%%
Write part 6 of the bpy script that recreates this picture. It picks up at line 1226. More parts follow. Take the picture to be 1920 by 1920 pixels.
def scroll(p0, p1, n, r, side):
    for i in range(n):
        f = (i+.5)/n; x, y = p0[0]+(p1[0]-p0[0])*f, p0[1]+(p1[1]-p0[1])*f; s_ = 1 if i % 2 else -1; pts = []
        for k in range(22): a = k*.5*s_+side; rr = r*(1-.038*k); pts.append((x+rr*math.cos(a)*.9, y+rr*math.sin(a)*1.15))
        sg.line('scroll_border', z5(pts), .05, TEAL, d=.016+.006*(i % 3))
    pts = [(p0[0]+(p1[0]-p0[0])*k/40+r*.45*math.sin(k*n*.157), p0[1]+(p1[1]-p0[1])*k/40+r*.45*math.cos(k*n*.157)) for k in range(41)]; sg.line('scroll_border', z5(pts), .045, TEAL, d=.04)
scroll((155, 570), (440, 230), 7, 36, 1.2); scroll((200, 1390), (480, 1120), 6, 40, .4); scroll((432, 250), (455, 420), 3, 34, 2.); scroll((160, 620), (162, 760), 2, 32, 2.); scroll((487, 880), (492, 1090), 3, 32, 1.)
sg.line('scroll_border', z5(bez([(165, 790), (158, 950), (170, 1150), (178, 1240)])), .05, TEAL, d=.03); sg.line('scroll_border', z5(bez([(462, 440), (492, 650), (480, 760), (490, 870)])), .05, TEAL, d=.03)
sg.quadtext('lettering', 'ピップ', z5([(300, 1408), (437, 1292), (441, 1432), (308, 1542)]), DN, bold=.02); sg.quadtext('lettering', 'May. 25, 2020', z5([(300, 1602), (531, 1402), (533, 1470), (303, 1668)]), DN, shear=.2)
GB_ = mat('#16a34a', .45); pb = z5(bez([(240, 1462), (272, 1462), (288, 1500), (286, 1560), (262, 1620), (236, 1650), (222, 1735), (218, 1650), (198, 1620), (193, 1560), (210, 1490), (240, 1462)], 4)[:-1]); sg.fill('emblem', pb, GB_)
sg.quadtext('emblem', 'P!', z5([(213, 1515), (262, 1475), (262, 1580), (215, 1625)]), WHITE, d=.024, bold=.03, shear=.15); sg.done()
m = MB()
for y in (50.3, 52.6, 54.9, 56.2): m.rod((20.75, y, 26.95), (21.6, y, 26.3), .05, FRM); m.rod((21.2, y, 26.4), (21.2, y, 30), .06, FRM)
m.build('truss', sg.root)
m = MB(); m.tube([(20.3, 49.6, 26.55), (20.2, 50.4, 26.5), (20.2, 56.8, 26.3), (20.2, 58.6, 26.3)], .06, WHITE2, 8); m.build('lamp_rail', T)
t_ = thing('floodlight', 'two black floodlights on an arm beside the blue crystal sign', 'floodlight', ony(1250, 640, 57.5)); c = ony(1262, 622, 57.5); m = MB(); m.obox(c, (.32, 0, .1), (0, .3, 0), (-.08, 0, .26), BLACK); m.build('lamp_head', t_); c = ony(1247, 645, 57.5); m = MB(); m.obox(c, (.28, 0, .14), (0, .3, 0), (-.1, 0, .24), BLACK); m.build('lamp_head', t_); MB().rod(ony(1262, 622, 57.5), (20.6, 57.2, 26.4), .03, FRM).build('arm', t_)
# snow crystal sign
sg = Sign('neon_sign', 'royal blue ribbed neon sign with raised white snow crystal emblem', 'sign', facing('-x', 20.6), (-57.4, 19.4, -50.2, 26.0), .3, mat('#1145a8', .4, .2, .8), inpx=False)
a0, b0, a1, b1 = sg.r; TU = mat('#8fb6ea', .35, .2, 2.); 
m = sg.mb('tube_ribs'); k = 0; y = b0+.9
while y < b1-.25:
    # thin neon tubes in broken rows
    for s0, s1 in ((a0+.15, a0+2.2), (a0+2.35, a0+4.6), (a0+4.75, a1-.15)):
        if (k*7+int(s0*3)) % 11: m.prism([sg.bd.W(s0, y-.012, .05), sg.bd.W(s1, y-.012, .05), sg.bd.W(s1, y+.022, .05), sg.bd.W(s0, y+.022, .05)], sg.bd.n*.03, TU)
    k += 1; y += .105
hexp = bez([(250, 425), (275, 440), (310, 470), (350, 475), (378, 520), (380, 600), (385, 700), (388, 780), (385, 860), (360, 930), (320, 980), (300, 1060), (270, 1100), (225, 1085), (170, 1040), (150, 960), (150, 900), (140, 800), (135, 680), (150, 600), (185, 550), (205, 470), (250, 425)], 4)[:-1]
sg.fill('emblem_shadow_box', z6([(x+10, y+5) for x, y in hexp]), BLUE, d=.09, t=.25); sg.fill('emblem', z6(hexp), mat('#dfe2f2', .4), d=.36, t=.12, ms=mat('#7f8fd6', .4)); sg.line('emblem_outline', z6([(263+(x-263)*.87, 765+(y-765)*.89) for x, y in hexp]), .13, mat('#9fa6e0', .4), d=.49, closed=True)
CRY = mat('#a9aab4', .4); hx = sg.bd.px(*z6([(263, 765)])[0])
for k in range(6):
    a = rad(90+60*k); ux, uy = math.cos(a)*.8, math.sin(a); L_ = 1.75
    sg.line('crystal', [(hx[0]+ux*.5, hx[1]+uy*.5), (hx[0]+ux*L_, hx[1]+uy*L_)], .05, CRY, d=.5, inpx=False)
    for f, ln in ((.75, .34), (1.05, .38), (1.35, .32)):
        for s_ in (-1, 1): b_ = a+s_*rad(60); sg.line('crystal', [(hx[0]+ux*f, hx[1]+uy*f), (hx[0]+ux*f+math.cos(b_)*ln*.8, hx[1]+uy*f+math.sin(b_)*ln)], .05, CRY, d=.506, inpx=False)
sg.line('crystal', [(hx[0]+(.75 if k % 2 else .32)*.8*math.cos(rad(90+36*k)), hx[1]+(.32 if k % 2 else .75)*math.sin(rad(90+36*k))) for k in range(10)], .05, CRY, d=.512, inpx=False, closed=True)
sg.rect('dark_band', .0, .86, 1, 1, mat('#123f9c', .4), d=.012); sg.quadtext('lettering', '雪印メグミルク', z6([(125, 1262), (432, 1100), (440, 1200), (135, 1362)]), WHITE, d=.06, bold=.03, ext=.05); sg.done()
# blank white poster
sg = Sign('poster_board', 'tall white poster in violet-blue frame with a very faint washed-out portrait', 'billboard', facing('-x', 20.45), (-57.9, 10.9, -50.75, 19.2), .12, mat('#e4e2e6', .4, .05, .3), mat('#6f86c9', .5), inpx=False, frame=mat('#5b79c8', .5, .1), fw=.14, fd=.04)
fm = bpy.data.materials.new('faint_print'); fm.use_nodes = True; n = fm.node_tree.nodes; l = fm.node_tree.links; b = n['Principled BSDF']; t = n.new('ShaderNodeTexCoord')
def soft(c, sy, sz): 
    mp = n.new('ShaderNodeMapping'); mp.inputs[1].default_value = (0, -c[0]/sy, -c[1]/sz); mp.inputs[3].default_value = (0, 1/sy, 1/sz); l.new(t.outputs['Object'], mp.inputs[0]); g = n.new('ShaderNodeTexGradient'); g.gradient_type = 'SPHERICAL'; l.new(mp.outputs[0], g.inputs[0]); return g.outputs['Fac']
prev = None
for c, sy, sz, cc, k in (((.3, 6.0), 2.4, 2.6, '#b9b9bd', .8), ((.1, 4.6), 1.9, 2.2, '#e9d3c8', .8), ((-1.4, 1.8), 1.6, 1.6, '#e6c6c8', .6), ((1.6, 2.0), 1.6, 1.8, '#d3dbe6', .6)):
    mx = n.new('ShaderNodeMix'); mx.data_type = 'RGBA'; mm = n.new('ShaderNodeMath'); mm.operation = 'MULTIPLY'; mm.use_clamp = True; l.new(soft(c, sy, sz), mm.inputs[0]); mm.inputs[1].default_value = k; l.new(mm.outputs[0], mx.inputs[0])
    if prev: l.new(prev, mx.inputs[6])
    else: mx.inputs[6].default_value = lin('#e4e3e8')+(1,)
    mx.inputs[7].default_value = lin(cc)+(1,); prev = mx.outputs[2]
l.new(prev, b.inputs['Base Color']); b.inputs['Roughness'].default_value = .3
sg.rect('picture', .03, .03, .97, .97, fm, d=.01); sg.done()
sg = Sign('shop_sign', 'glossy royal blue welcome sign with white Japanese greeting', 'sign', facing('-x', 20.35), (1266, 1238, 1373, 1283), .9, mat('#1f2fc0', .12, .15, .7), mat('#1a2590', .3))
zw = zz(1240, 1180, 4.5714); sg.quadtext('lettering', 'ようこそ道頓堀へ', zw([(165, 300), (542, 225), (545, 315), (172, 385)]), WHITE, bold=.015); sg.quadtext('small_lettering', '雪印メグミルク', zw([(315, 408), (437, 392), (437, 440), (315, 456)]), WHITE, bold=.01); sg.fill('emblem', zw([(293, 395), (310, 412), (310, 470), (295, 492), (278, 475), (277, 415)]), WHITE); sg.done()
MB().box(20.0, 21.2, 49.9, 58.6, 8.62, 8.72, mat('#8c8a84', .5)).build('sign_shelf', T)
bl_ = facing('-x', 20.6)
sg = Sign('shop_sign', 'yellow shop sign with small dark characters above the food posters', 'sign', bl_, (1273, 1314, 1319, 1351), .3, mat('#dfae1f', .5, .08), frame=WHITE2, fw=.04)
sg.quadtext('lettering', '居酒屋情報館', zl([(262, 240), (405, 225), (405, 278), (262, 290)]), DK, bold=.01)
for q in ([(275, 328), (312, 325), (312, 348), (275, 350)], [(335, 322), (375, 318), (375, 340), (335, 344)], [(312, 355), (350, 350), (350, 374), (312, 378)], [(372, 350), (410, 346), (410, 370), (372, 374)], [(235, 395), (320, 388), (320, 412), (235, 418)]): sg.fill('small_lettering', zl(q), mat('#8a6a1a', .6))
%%
PROBLEM STATEMENT: For the listing above, identify each line bearing "picture".

ANSWER BELOW:
Write part 6 of the bpy script that recreates this picture. It picks up at line 1226. More parts follow. Take the picture to be 1920 by 1920 pixels.
sg.rect('picture', .03, .03, .97, .97, fm, d=.01); sg.done()